A complete handprint has been discovered on the base of a clay funerary model house in the collection of the Fitzwilliam Museum in Cambridge. It was left by the potter who crafted the miniature clay building between 3,400 and 4,000 years ago, likely by accident when the artifact was moved from the workshop to a dry out before being fired in the kiln. Ancient fingerprints and paw prints left in clay are not uncommon, but a complete handprint is exceedingly rare, and this is the first one found on an Egyptian artifact.
Known as a “soul house,” the model features two levels with supporting pillars and two curving staircases on the front left leading to the second floor and the roof. Little clay offerings are embedded in the floor of the courtyard of the house, and what looks like an entrance walkway with walled edges is believed to have been used as a spout to pour libations.
It was discovered in a rock-carved tomb at Deir Rifa, a village about 175 miles north of Luxor that was the capital of the 11th Upper Egyptian province during Egypt’s First Intermediate Period and Middle Kingdom (2055-1650 B.C.). William Flinders Petrie unearthed a number of these model dwellings in burials of commoners from this period in his 1907 excavation at Rifa. He is the one who coined the term “soul houses.”

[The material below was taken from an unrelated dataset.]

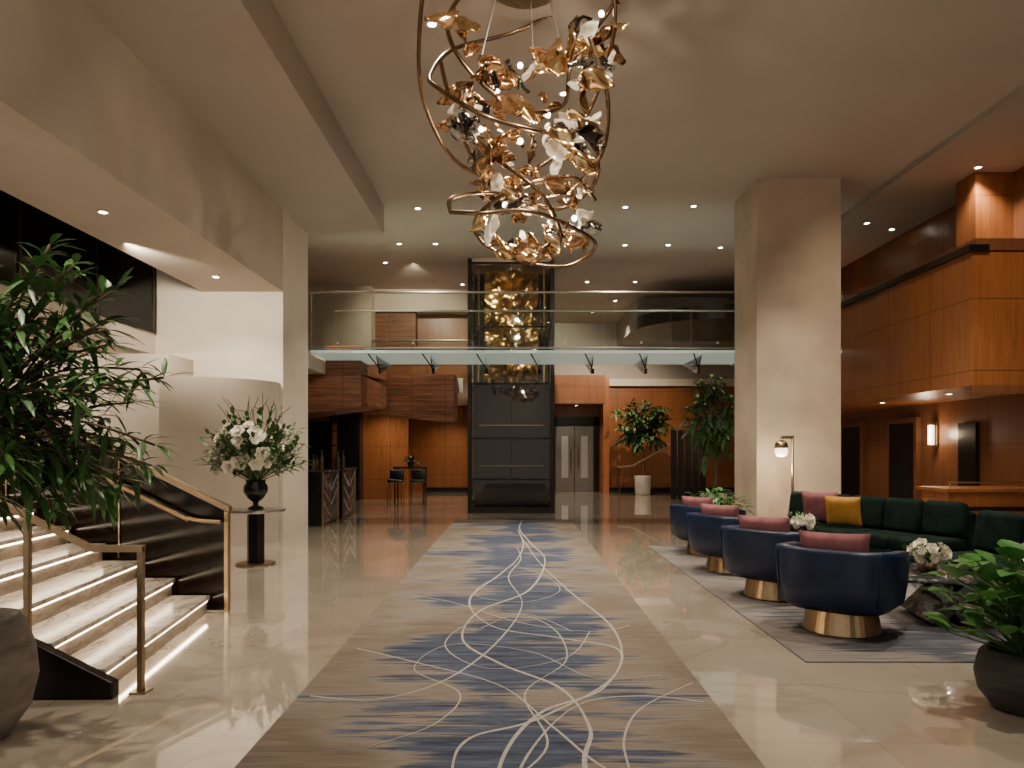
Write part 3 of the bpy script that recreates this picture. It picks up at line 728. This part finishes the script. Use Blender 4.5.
for k,(x,y) in enumerate([(-4.0,14.75),(-4.2,15.1),(-3.95,15.9),(-4.05,16.15),(-3.98,16.5),(-4.2,16.8)]):
    o=bo.copy(); C.objects.link(o); o.location=(x,y,1.10); o.scale=(1.2,1.2,R(.9,1.4))
# high table + stools
ht=empty('bar_table',(-3.0,20.3,0),0,'dark high bar table by wood wall','table')
MB().box(-.45,.45,-.3,.3,.98,1.03).obj('table_top',M_black,ht)
for x in (-.4,.4):
    for y in (-.25,.25): MB().box(x-.02,x+.02,y-.02,y+.02,0,.98).obj('leg',M_dark,ht)
def stool(loc):
    e=empty('bar_stool',loc,0,'dark upholstered bar stool with slim legs','stool','bar stools')
    MB().box(-.2,.2,-.2,.2,.62,.70).obj('seat',M_black,e,bevel=.02,seg=3)
    MB().box(-.2,.2,.17,.21,.70,.95).obj('backrest',M_black,e,bevel=.015,seg=3)
    for x in (-.18,.18):
        for y in (-.18,.18): MB().tube([(x*.9,y*.9,.62),(x*1.1,y*1.1,0)],.013,6).obj('leg',M_brassd,e)
    return e
s0=stool((-3.3,19.6,0)); copytree(s0,(-2.7,19.6,0),0)
e=empty('counter_plant',(-3.0,20.3,1.03),0,'small leafy plant in dark pot on bar table','plant')
MB().lathe([(.07,0),(.1,.16),(.08,.16)],16).obj('pot',M_potb,e)
mb=MB()
for _ in range(60):
    a=R(0,6.28); mb.leaf((0,0,.15),(math.cos(a),math.sin(a),R(.2,1.6)),R(.15,.35),.06,R(.1,.6))
mb.obj('foliage',M_leafC,e,smooth=True)
# steel doors far
for k in range(2):
    e=empty('steel_door',(1.72+.70*k,25.94,0),0,'brushed steel lobby door with vertical window and pull','door','steel double doors')
    MB().box(-.34,.34,-.04,.04,0,2.35).obj('leaf',M_doorst,e,bevel=.005)
    MB().box(-.12,.12,-.05,-.041,.5,2.0).obj('window_pane',M_steel,e)
    MB().tube([(.22*(1-2*k),-.09,.8),(.22*(1-2*k),-.09,1.5)],.015).obj('handle',M_brass,e)
sbox('trim_41',1.20,1.37,25.85,26,0,2.5,M_dark); sbox('trim_42',2.77,2.95,25.85,26,0,2.7,M_dark); sbox('trim_43',1.20,2.95,25.85,26,2.4,2.7,M_dark)
e=empty('partition_screen',(5.2,22.0,0),0,'black slatted partition screen by ramp','screen')
for k in range(5): MB().box(-.5+.22*k,-.32+.22*k,-.03,.03,0,2.1).obj('panel',M_black,e,bevel=.01)
e=empty('ramp_handrail',(3.25,23.2,0),0,'sloping brass ramp handrail on slim posts','handrail')
MB().tube([(0,0,.95),(.5,0,1.0),(1.9,0,1.75)],.03).obj('rail',M_brassd,e)
for x,z in ((.05,.95),(1.85,1.72)): MB().tube([(x,0,0),(x,0,z)],.02).obj('post',M_brassd,e)
# ------------------------------------------------------------ chandelier
chx,chy=.08,7.0
ch=empty('chandelier',(chx,chy,0),0,'sculptural bronze vine chandelier with gold and glass leaves','chandelier')
k_=7/720
def pp(px,py,y): return ((px-525)*k_,y,1.5+(450-py)*k_)
T=[
 [pp(560,-30,0),pp(500,-25,-.5),pp(440,-5,-.5),pp(420,55,-.1),pp(424,100,.3),pp(455,140,.6),pp(510,150,.7),pp(570,120,.6),pp(604,70,.2),pp(612,20,-.2),pp(590,-25,-.3)],
 [pp(600,-30,.3),pp(520,-12,.7),pp(450,20,.5),pp(430,75,.0),pp(445,115,-.5),pp(490,150,-.7),pp(545,155,-.5),pp(590,135,0),pp(600,165,.4),pp(560,195,.4),pp(500,190,.1),pp(455,205,-.2),pp(453,222,-.3)],
 [pp(470,-30,.2),pp(450,40,-.3),pp(470,90,-.4),pp(520,120,-.2),pp(565,90,.3),pp(575,40,.4),pp(610,5,.1),pp(622,-15,0)],
 [pp(585,60,-.4),pp(605,110,-.2),pp(600,155,.1),pp(560,180,.4),pp(505,175,.4),pp(470,150,.1),pp(452,110,-.2),pp(440,60,0)],
 [pp(453,222,-.3),pp(480,230,-.5),pp(530,225,-.4),pp(580,235,-.1),pp(597,242,.2),pp(570,255,.4),pp(520,250,.4),pp(480,235,.2),pp(478,215,0),pp(520,195,-.2),pp(570,185,-.2),pp(595,200,0)],
 [pp(470,130,.2),pp(500,170,-.2),pp(540,205,-.3),pp(560,240,0),pp(530,262,.1)],
]
for q in T: MB().tube(catmull(q,12),.021,10).obj('bronze_vine',M_bronze,ch,smooth=True)
MB().lathe([(.35,6.0),(.35,6.05)],32).obj('canopy',M_brassd,ch)
for x,y in ((-.45,.1),(.35,-.1),(.1,.4)): MB().tube([(x*.6,y*.6,6.0),(x,y,5.3)],.005,6).obj('cable',M_steel,ch)
def leafgeo(mb,seed,cup,Mx=None,m=0):
    nu,nv=8,12; v=[];f=[]
    for j in range(nv+1):
        t=j/nv; w=.33*math.sin(math.pi*min(1,.04+t*.96))**.75*(1-.3*t)+.012*math.sin(t*22+seed)
        for i in range(nu+1):
            u=2*i/nu-1
            z=cup*(u*u)*w*.6+.06*math.sin(t*8+u*3+seed)+.28*(t-.5)**2*(1 if seed%2 else -1)
            q=Vector((u*w,t-.45,z)); v.append(Mx@q if Mx else q)
    for j in range(nv):
        for i in range(nu): a=j*(nu+1)+i; f.append((a,a+1,a+nu+2,a+nu+1))
    return mb.add(v,f,m)
def leafmesh(seed,mat,cup):
    o=leafgeo(MB(),seed,cup).obj('leaf_ornament',mat,ch,smooth=True); o.modifiers.new('s','SOLIDIFY').thickness=.025
    return o
LM=[M_gold,M_copper,M_crystal,M_bronzel,M_clearl,M_gold,M_clearl,M_copper]
protos=[leafmesh(k+1,LM[k],(.6,.8,.5,1.0,.7,.9,.4,.9)[k]) for k in range(8)]
def place(k):
    if k<58:
        t=R(0,1); px=528+R(-80,78)*(1-.25*t); py=50+140*t; y=R(-.6,.5); s=R(.26,.40)
    elif k<82:
        py=R(198,258); px=537+R(-58,58)*(1-.5*max(0,(py-235)/25)); y=R(-.4,.4); s=R(.20,.31)
    elif k<92: px=R(578,618); py=R(-28,62); y=R(-.3,.3); s=R(.26,.38)
    else: px=R(436,475); py=R(40,150); y=R(-.4,.4); s=R(.22,.30)
    return pp(px,py,y),(R(0,6.28),R(0,6.28),R(0,6.28)),s
for k in range(98):
    pr=protos[k%8]; o=pr if k<8 else pr.copy()
    if k>=8: C.objects.link(o); o.parent=ch
    l,r,s=place(k); o.location=l; o.rotation_euler=r; o.scale=(s,s,s)
mb=MB()
for k in range(70):
    l,r,s=place(int(R(0,98))); s*=.6
    leafgeo(mb,k,R(.4,1),Matrix.Translation(l)@Euler(r).to_matrix().to_4x4()@Matrix.Diagonal((s,s,s,1)),k%4)
o=mb.obj('small_leaf_ornaments',[M_gold,M_copper,M_bronzel,M_crystal],ch,smooth=True); o['kind']='stuff'
glow_orb=None
for (px,py,y) in ((497,95,-.1),(548,110,.1),(520,150,-.2),(570,150,.1),(505,205,0),(548,240,-.1),(575,215,.1),(520,60,.1),(600,20,-.1),(480,120,.2)):
    if glow_orb is None: o=glow_orb=MB().lathe([(.004,-.028),(.02,-.02),(.028,0),(.02,.02),(.004,.028)],12).obj('glow_orb',M_gloworb,ch,smooth=True)  # small emissive orbs added to make the chandelier brighter
    else: o=glow_orb.copy(); C.objects.link(o); o.parent=ch
    o.location=pp(px,py,y)
for (px,py,y) in ((520,110,0),(540,225,0)):
    l=bpy.data.lights.new('chandelier_fill','POINT'); l.energy=45; l.color=(1,.85,.65); l.shadow_soft_size=.05  # unseen point fill added inside the chandelier to brighten it
    o=bpy.data.objects.new('chandelier_fill',l); C.objects.link(o); q=pp(px,py,y); o.location=(q[0]+chx,q[1]+chy,q[2])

Egyptologists believe the houses may have been used to leave food offerings. They were placed on top of the burial shaft, which suggests they may have been inexpensive representations of chapels built in the tombs of the wealthy. They could also by symbols of the souls returning to their homes in the afterlife.
Curators found the handprint while examining the soul house before its inclusion in the museum’s Made in Ancient Egypt exhibition this fall. Fitzwilliam Museum Egyptologists determined that the two-story structure was built on a framework of wooden sticks coated with clay. The steps of the staircase were formed by pinching the wet clay. The wooden framework was incinerated during the firing process, leaving hollow pillars and empty spaces behind.
Unlike many other ancient Egyptian crafts, relatively few details of potters at work survive which makes the discovery of a complete handprint even more important. The ready availability and generally low value of pottery, as well as the fact that potters worked with clay, may have affected their status.
Clay was a commonly found material, either deposited by the Nile as silt, or as shale – a stone that occurred under or between the layers of limestone rock in the desert. The shale would be processed to make a clay known as marl by soaking it in water before kneading by hand or underfoot.
The lives and histories of Egyptian rulers have received a great deal of attention but the makers of the artefacts themselves are often overlooked. Made in Ancient Egypt will show who those people were, how they thought of themselves and what other Egyptians thought of them.